SSI provides serializable isolation without the blocking of traditional locking. Based on snapshot isolation, it detects and aborts transactions that could cause serialization anomalies. Tracks read-write dependencies between concurrent transactions; if dangerous pattern detected (write skew potential), one transaction aborts. Used in PostgreSQL SERIALIZABLE mode and CockroachDB. Offers better performance than S2PL while maintaining serializability. Some false positives lead to unnecessary aborts.

Columnar databases (Redshift, BigQuery, ClickHouse) store data by column instead of row.
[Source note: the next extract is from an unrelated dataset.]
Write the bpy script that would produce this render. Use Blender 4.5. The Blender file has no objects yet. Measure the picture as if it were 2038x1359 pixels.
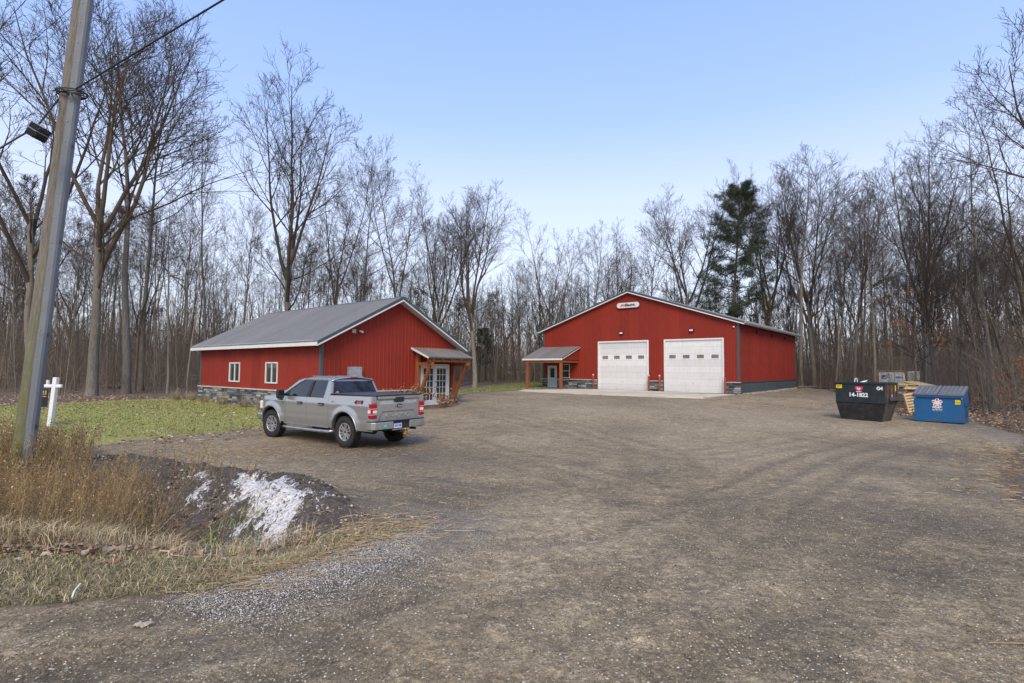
import bpy, bmesh, math, random
import numpy as np
from mathutils import Vector, Matrix, Euler
sc = bpy.context.scene
COL = sc.collection
PI = math.pi
# ------------------------------------------------------------------ camera
CZ = 1.75
PITCH, ROLL, FPX = 0.05176, 0.00678, 1073.1
cam_d = bpy.data.cameras.new('camera')
cam = bpy.data.objects.new('camera', cam_d); COL.objects.link(cam)
cam_d.sensor_width = 36; cam_d.sensor_fit = 'HORIZONTAL'; cam_d.lens = FPX / 2038 * 36
cam_d.clip_start = 0.05; cam_d.clip_end = 3000
cam.matrix_world = Matrix.Translation((0, 0, CZ)) @ Matrix.Rotation(PI/2 + PITCH, 4, 'X') @ Matrix.Rotation(ROLL, 4, 'Z')
sc.camera = cam
# ------------------------------------------------------------------ world
SUN_EL, SUN_AZ = math.radians(42), math.radians(184)     # azimuth clockwise from +Y
world = bpy.data.worlds.new('World'); sc.world = world; world.use_nodes = True
wn = world.node_tree; wn.nodes.clear()
def W(t, **k):
    n = wn.nodes.new(t)
    for a, b in k.items(): setattr(n, a, b)
    return n
sky = W('ShaderNodeTexSky', sky_type='NISHITA', sun_disc=False, sun_elevation=SUN_EL, sun_rotation=SUN_AZ, altitude=200, air_density=1.0, dust_density=1.5, ozone_density=1.2)
tc = W('ShaderNodeTexCoord'); sep = W('ShaderNodeSeparateXYZ')
wn.links.new(tc.outputs['Generated'], sep.inputs[0])
ramp = W('ShaderNodeValToRGB')
wn.links.new(sep.outputs['Z'], ramp.inputs[0])
cr = ramp.color_ramp
cr.elements[0].position = 0.0; cr.elements[0].color = (0.68, 0.69, 0.78, 1)
cr.elements[1].position = 1.0; cr.elements[1].color = (0.30, 0.43, 0.78, 1)
for p_, c_ in ((0.12, (0.70, 0.72, 0.86)), (0.20, (0.72, 0.76, 0.92)), (0.30, (0.64, 0.72, 0.96)), (0.42, (0.41, 0.57, 0.98)), (0.58, (0.31, 0.48, 0.98)), (0.75, (0.29, 0.44, 0.88))):
    e = cr.elements.new(p_); e.color = (*c_, 1)
bg1 = W('ShaderNodeBackground'); bg2 = W('ShaderNodeBackground'); add = W('ShaderNodeAddShader'); wo = W('ShaderNodeOutputWorld')
bg1.inputs['Strength'].default_value = 0.05
sky.sun_intensity = 1.0
bg2.inputs['Strength'].default_value = 0.72
wn.links.new(sky.outputs[0], bg1.inputs['Color']); wn.links.new(ramp.outputs[0], bg2.inputs['Color'])
wn.links.new(bg1.outputs[0], add.inputs[0]); wn.links.new(bg2.outputs[0], add.inputs[1]); wn.links.new(add.outputs[0], wo.inputs[0])
# ------------------------------------------------------------------ sun
sun_d = bpy.data.lights.new('sun', 'SUN'); sun_d.energy = 2.2; sun_d.angle = math.radians(30); sun_d.color = (1.0, 0.87, 0.69)
sun = bpy.data.objects.new('sun', sun_d); COL.objects.link(sun)
sdir = Vector((math.sin(SUN_AZ)*math.cos(SUN_EL), math.cos(SUN_AZ)*math.cos(SUN_EL), math.sin(SUN_EL)))
sun.rotation_euler = (sdir).to_track_quat('Z', 'Y').to_euler(); sun.location = (0, -10, 30)
vs = sc.view_settings; vs.view_transform = 'Standard'; vs.look = 'None'; vs.exposure = 0.40; vs.gamma = 1; vs.use_curve_mapping = False
sc.cycles.max_bounces = 5; sc.cycles.diffuse_bounces = 3; sc.cycles.glossy_bounces = 2; sc.cycles.transmission_bounces = 3
# ------------------------------------------------------------------ helpers
def ray(px, py):
    a, b = px - 1019, py - 679.5
    cr_, sr_ = math.cos(ROLL), math.sin(ROLL)
    u, v = cr_*a + sr_*b, -sr_*a + cr_*b
    cp, sp = math.cos(PITCH), math.sin(PITCH)
    return np.array([u, FPX*cp + v*sp, FPX*sp - v*cp])
def S(x, a, b):
    t = np.clip((np.asarray(x, float) - a) / (b - a), 0, 1); return t*t*(3 - 2*t)
_rs = np.random.RandomState(7)
_NG = _rs.rand(256, 256)
def vnoise(x, y):
    x = np.asarray(x, float); y = np.asarray(y, float)
    xi = np.floor(x).astype(int); yi = np.floor(y).astype(int)
    fx = x - xi; fy = y - yi; fx = fx*fx*(3-2*fx); fy = fy*fy*(3-2*fy)
    g = lambda a, b: _NG[a & 255, b & 255]
    return (g(xi, yi)*(1-fx) + g(xi+1, yi)*fx)*(1-fy) + (g(xi, yi+1)*(1-fx) + g(xi+1, yi+1)*fx)*fy
def fbm(x, y, o=4):
    s = 0; a = .5
    for i in range(o): s = s + a*(vnoise(x*2**i + 17*i, y*2**i + 31*i) - .5)*2; a *= .5
    return s
def seg_dist(x, y, pts):
    x = np.asarray(x, float); y = np.asarray(y, float); d = np.full(x.shape, 1e9); tt = np.zeros(x.shape)
    n = len(pts) - 1
    for i in range(n):
        ax, ay = pts[i]; bx, by = pts[i+1]; dx, dy = bx-ax, by-ay
        t = np.clip(((x-ax)*dx + (y-ay)*dy) / (dx*dx+dy*dy), 0, 1)
        q = np.hypot(x-ax-t*dx, y-ay-t*dy); m = q < d; d = np.where(m, q, d); tt = np.where(m, (i+t)/n, tt)
    return d, tt
def poly_sd(x, y, pts):            # positive inside
    x = np.asarray(x, float); y = np.asarray(y, float)
    d, _ = seg_dist(x, y, list(pts) + [pts[0]])
    ins = np.zeros(x.shape, bool); n = len(pts)
    for i in range(n):
        ax, ay = pts[i]; bx, by = pts[(i+1) % n]
        if ay == by: continue
        c = ((ay > y) != (by > y)) & (x < (bx-ax)*(y-ay)/(by-ay) + ax); ins ^= c
    return np.where(ins, d, -d)
_ty = np.array([-40, 3, 5, 8, 11, 16, 20, 24, 28, 36, 42, 60, 90, 150, 400, 900.])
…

Benefits: read only needed columns (reduced I/O), better compression (similar values together - RLE, dictionary, delta), vectorized processing (SIMD on column batches), zone maps/min-max indexes (skip blocks). Trade-offs: row reconstruction for wide reads, slower single-row operations, complex updates. Perfect for aggregations, scans on few columns. Row stores better for OLTP with full-row access.

Global databases (CockroachDB, Spanner, YugabyteDB) face latency challenge: consensus requires round-trips across regions. Optimizations: Spanner uses TrueTime (GPS + atomic clocks) for lock-free reads. Follower reads (read from local replica at slightly older timestamp). Write locality (place data near writers using geo-partitioning). Multi-region Paxos groups. CockroachDB uses hybrid logical clocks. Trade-offs: consistency vs latency. Consider: data placement, read/write patterns, consistency requirements per use case.
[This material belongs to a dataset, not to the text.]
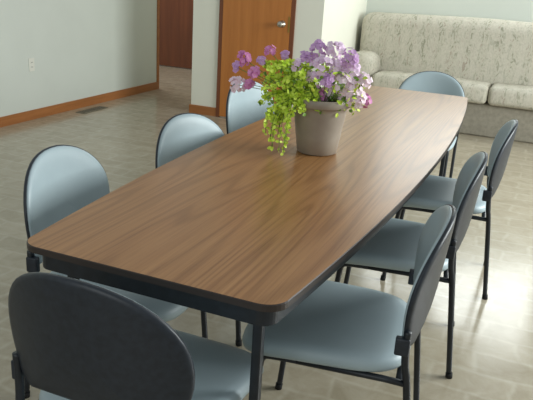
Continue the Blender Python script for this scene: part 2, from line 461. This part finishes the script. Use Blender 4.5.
# ruffled five-lobed blossoms gathered into rounded heads
def blossom(g,p,nrm,fs):
    t1=nrm.orthogonal().normalized();t2=nrm.cross(t1);a0=random.uniform(0,6);n=20
    ring1=[];ring2=[]
    for k in range(n):
        a=a0+2*math.pi*k/n;dd=t1*math.cos(a)+t2*math.sin(a)
        lob=.78+.22*abs(math.sin(2.5*(a-a0)))**.6
        ring1.append(p+dd*fs*.5*lob+nrm*fs*.10)
        ring2.append(p+dd*fs*lob*random.uniform(.95,1.04)+nrm*fs*(.14+.09*math.sin(5*a+k)))
    v=[p-nrm*fs*.05]+ring1+ring2
    f=[(0,1+k,1+(k+1)%n) for k in range(n)]+[(1+k,1+n+k,1+n+(k+1)%n,1+(k+1)%n) for k in range(n)]
    g.add(v,f,0)
    g.add([p+nrm*fs*.12+(t1*math.cos(a)+t2*math.sin(a))*fs*.12 for a in (0,1.05,2.1,3.14,4.2,5.25)],[(0,1,2,3,4,5)],1)
cl=[(316,53,9,'purple'),(329,52,9,'lilac'),(343,58,9,'purple'),(305,62,8,'purple'),(318,65,10,'lilac'),(331,65,9,'lilac'),(345,69,10,'lilac'),(356,77,8,'pink'),(311,76,7,'lilac'),(324,78,9,'purple'),(337,79,10,'pink'),(349,84,10,'pink'),(331,90,9,'pink'),(343,94,9,'pink'),(354,94,7,'pink'),(361,95,6,'magenta'),(321,92,6,'magenta'),(297,66,5,'lilac'),(287,60,4,'purple'),(251,64,7,'magenta'),(274,57,5,'magenta'),(261,75,6,'magenta'),(247,88,8,'pink'),(257,86,5,'magenta'),(300,82,4,'lilac'),(245,72,5,'purple'),(266,66,4,'purple'),(337,71,8,'lilac')]
for u,v0,rp,ck in cl:
    g=Geo();c=IP(u,v0,random.uniform(.02,.09));R=rp/235
    cnt=max(8,int(rp*3.0))
    for i in range(cnt):
        d=(rv()+fr*.6+Vector((0,0,.5))).normalized();p=c+d*R*random.uniform(.6,1.0)
        blossom(g,p,(d*1.3+fr*.5+Vector((0,0,.3))+rv()*.25).normalized(),random.uniform(.009,.0125))
    st=Vector((c.x*.3,c.y*.3,.19))
    g.tube([st,st.lerp(c,.6)+Vector((0,0,.01)),c],.0015,5,2)
    o=g.obj('flower_cluster',[M_pet[ck],M_eye,M_stem],pf,smooth=True)
    o['label']=ck+' flower cluster'

# ------------------------------------------------------------ light
w=bpy.data.worlds.new('World');sc.world=w;w.use_nodes=True
bg=w.node_tree.nodes['Background'];bg.inputs[0].default_value=(.84,.91,.91,1);bg.inputs[1].default_value=.47
def area(name,loc,target,sx,sy,power,col):
    l=bpy.data.lights.new(name,'AREA');l.shape='RECTANGLE';l.size=sx;l.size_y=sy;l.energy=power;l.color=col
    o=link(bpy.data.objects.new(name,l));o.location=loc;o.rotation_euler=(Vector(target)-Vector(loc)).to_track_quat('-Z','Y').to_euler();return o
area('window_light',(3.4,1.4,1.8),(-.6,.9,.6),2.6,1.5,215,(.95,1,.985))
area('rear_window_light',(-.2,-4.8,1.9),(.2,0,.5),2.2,1.4,22,(.95,1,.99))
area('table_sheen_fill',(.1,4.6,1.95),(-.2,0,.7),1.9,.95,38,(.95,1,.99))  # no window here: unseen fill lamp added above the sofa for tabletop sheen
area('hall_light',(-4.4,4.9,2.4),(-3.4,4.4,0),.8,.8,24,(1,.98,.92))

# ------------------------------------------------------------ camera
yaw,pitch,roll=-0.3817,0.3287,0.0623
F=Vector((math.sin(yaw)*math.cos(pitch),math.cos(yaw)*math.cos(pitch),-math.sin(pitch)))
R=Vector((math.cos(yaw),-math.sin(yaw),0));U=R.cross(F)
R2=R*math.cos(roll)+U*math.sin(roll);U2=U*math.cos(roll)-R*math.sin(roll)
cd=bpy.data.cameras.new('camera');cam=link(bpy.data.objects.new('camera',cd))
CL=Vector((.771,-2.7318,1.4029))
m=Matrix((R2,U2,-F)).transposed().to_4x4();m.translation=CL;cam.matrix_world=m
cd.sensor_width=36;cd.lens=670.77*36/533;cd.clip_start=.05
sc.camera=cam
PostgreSQL MVCC keeps old row versions (dead tuples) until no transaction needs them. Bloat: dead tuples waste space, degrade performance. VACUUM marks space reusable but doesn't return to OS. VACUUM FULL rewrites table (locks it). Autovacuum runs automatically based on thresholds. Bloat causes: long transactions, heavy updates/deletes, autovacuum lag. Monitor: pg_stat_user_tables dead tuple count, pgstattuple extension. Prevention: tune autovacuum, avoid long transactions, consider fillfactor for update-heavy tables.

Comprehensive DR involves: RPO (Recovery Point Objective - max data loss) and RTO (Recovery Time Objective - max downtime). Components: continuous backups (WAL archiving, snapshots), replication (sync for zero data loss, async for performance), geographic distribution (multi-region replicas), automated failover (health checks, DNS/proxy switch), backup testing (regular restore drills). Tools: pg_basebackup, Barman, cloud snapshots. Consider: cost vs recovery guarantees, data sovereignty, network partitions, runbook documentation.